Ho una sensazione molto forte: alla fine dell’Ottocento e in modo più dispiegato nel Novecento, lo scrittore ha subito via via un’identificazione con quello che io chiamo l’aggressore. Molto spesso la letteratura si è chiusa in una dimensione nichilistica, ma non il nichilismo con una forte carica di verità negativa come quella dei grandi scrittori e poeti dell’Ottocento, piuttosto una sorta di nichilismo più leggero che però chiudeva gli spazi alla letteratura per una visione che potesse aprire i giochi bloccati nella vita. Questo è accaduto in Europa in particolare, perché la letteratura negli altri paesi non ha avuto quest’avvolgimento in se stessa. Mi sono fatto un’idea: l’Europa è stata un continente che ha subito due devastanti guerre mondiali e quindi ha toccato con mano l’orrore, il male e la morte, che io chiamo “lo sguardo della Medusa”. Ha elaborato così il lutto: andando verso un’idea di chiusura profonda dei “possibili” dentro la letteratura, per cui sono nati scrittori grandi e importanti, come ad esempio Beckett, che però hanno portato la letteratura in un vicolo cieco.
Utilizzando sempre una tua frase, da lettore cosa ti piacerebbe “che passasse attraverso la cruna della letteratura”?
Mah sai, anche gli scrittori più amari e più lucidi coltivano dentro di sé delle illusioni fortissime, altrimenti non sarebbero scrittori. La mia speranza è che possa avvenire un incontro profondo tra anime, che non considero mai staccate dal corpo. La mia massima illusione è che le solitudini si possano incontrare tra loro e possano fare “popolo”.
Il tuo punto di vista sull’editoria lo conosciamo bene, soprattutto dopo l’esperienza vissuta al Premio Strega. Ma quello sulla letteratura? In che direzione credi stia andando oggi?

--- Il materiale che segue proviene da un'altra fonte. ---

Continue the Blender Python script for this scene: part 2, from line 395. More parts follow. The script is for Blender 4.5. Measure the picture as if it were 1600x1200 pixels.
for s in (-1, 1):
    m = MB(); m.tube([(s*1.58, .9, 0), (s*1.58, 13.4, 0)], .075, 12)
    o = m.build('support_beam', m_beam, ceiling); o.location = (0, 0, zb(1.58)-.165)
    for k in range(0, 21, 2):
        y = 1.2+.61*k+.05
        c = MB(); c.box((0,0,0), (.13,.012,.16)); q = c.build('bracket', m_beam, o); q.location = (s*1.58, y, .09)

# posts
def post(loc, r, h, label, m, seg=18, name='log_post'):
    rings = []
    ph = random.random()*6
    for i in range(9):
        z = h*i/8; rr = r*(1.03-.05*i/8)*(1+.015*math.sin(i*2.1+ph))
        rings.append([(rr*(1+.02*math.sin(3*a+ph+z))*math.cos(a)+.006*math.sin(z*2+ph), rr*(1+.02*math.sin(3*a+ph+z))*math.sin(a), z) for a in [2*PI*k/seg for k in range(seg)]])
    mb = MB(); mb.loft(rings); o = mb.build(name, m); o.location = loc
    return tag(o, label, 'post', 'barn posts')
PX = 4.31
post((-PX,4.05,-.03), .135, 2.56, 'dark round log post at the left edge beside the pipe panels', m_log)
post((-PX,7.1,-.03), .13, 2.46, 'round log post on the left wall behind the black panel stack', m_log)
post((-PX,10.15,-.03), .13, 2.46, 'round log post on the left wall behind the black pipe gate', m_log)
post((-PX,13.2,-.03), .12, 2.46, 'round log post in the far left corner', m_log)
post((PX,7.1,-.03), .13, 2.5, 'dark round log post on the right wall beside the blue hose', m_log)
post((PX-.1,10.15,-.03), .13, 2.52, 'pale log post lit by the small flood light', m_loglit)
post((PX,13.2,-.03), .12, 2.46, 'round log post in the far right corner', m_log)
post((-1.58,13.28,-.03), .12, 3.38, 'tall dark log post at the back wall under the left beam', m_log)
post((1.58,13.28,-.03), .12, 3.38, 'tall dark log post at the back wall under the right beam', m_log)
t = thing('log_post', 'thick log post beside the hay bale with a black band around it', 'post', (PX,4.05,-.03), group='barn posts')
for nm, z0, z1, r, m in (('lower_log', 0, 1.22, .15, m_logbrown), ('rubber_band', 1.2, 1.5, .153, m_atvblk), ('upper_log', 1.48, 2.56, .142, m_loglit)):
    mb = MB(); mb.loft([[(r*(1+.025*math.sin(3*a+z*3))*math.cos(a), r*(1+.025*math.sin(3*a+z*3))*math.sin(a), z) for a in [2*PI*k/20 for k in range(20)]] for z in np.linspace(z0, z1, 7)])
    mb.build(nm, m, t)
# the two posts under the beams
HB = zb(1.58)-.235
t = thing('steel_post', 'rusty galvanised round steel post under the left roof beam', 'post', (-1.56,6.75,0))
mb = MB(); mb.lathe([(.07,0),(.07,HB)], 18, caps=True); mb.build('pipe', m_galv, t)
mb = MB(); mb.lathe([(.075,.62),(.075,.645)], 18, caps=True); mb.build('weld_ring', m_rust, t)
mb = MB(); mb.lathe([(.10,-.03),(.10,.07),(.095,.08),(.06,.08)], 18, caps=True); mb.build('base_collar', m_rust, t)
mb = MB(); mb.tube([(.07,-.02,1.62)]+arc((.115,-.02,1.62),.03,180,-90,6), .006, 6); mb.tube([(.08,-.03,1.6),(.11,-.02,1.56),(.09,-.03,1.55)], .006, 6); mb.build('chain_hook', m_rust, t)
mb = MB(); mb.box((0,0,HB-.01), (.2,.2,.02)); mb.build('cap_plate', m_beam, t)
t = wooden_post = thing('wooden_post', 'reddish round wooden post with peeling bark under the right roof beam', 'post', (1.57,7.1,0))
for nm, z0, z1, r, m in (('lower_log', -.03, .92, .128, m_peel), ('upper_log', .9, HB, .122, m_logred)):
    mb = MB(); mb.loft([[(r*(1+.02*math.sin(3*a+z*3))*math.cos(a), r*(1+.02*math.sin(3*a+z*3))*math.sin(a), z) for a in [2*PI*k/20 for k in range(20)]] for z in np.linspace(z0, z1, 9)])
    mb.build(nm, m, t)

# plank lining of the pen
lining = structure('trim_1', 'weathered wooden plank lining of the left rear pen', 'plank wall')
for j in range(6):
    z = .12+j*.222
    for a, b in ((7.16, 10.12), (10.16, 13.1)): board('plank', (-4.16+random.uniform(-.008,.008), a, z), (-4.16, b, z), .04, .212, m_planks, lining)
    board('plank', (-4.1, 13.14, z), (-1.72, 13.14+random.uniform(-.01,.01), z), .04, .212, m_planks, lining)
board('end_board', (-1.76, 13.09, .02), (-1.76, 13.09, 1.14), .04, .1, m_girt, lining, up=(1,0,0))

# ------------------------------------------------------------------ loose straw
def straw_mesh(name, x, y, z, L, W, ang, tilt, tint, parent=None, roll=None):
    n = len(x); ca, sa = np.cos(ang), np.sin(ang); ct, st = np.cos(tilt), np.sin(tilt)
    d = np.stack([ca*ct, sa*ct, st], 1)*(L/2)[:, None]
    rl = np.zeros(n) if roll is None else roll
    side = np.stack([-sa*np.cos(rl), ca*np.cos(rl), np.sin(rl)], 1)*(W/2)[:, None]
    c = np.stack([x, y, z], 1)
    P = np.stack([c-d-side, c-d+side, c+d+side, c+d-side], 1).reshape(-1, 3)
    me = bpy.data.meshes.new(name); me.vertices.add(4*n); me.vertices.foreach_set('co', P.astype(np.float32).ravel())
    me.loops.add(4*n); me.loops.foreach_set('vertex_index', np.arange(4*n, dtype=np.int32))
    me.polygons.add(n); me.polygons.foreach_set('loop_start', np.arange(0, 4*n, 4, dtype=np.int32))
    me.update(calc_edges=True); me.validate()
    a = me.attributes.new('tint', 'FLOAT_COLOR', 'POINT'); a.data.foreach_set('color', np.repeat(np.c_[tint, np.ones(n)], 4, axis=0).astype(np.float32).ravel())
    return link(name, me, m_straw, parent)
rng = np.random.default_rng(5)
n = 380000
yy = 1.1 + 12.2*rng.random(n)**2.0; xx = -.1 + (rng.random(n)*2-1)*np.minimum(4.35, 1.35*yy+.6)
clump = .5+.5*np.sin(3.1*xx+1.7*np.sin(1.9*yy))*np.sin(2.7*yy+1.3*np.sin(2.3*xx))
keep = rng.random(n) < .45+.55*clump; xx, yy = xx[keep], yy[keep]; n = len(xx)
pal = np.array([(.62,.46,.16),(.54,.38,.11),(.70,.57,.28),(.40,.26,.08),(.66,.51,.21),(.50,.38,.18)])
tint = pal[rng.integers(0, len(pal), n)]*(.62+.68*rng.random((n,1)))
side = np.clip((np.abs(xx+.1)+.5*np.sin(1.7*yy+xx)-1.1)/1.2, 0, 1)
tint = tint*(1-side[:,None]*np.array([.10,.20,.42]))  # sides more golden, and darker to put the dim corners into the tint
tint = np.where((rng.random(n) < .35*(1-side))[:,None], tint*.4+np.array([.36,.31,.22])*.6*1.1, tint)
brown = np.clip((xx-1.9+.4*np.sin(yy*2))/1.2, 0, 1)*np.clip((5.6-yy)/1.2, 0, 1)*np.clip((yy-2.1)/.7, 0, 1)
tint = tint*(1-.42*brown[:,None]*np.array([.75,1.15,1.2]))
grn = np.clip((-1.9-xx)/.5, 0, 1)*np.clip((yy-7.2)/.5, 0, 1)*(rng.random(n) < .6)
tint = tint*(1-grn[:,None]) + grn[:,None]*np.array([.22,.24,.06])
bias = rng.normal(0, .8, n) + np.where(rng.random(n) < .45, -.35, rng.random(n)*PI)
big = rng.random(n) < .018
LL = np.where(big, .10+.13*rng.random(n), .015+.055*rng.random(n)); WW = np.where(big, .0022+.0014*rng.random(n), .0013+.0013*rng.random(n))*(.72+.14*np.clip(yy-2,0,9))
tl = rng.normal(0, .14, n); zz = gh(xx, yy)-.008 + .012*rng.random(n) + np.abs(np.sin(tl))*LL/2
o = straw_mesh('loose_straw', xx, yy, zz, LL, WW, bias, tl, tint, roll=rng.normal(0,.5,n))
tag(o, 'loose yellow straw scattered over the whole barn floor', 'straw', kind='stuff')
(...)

È molto difficile generalizzare perché ci sono scrittori americani che vanno in una direzione, cinesi come Mo Yan che è molto bravo, che vanno in un’altra, oppure gli israeliani che vanno in un’altra direzione ancora. Credo che proprio perché stiamo vivendo un periodo drammatico e di crisi, ahimè, è un momento buono per la letteratura; quando si chiudono le strade, quando si spengono le speranze, la letteratura ha un suo posto “insurrezionale” dentro un periodo di buio come quello che stiamo vivendo. Io ho questa percezione ed è così che lavoro e che scrivo. Vero è che la letteratura sta combattendo contro la chiusura di spazi enormi, la sua dimensione è sempre più giocata sui déjà-vu, sui prodotti che vanno bene per il mercato. Deve combattere una battaglia disperata anche dentro la letteratura stessa.
Pensi che fra cento o duecento anni ricorderemo qualche voce potente della letteratura di oggi? Hai qualche nome da rivelarci?
Io vorrei pensare di sì! Sui nomi non saprei, perché quello che appare grande al momento magari più in là non sai più chi sia o cosa potrà diventare. In questi giorni, ad esempio, sto leggendo le lettere di Flaubert in cui si parla di scrittori notissimi in quell’epoca e che oggi nessuno legge più o sa chi siano; parla anche di altri scrittori che magari sembravano più strani e che poi invece hanno incarnato un’epoca. Insomma, fare delle previsioni vuol dire certamente prendere una cantonata.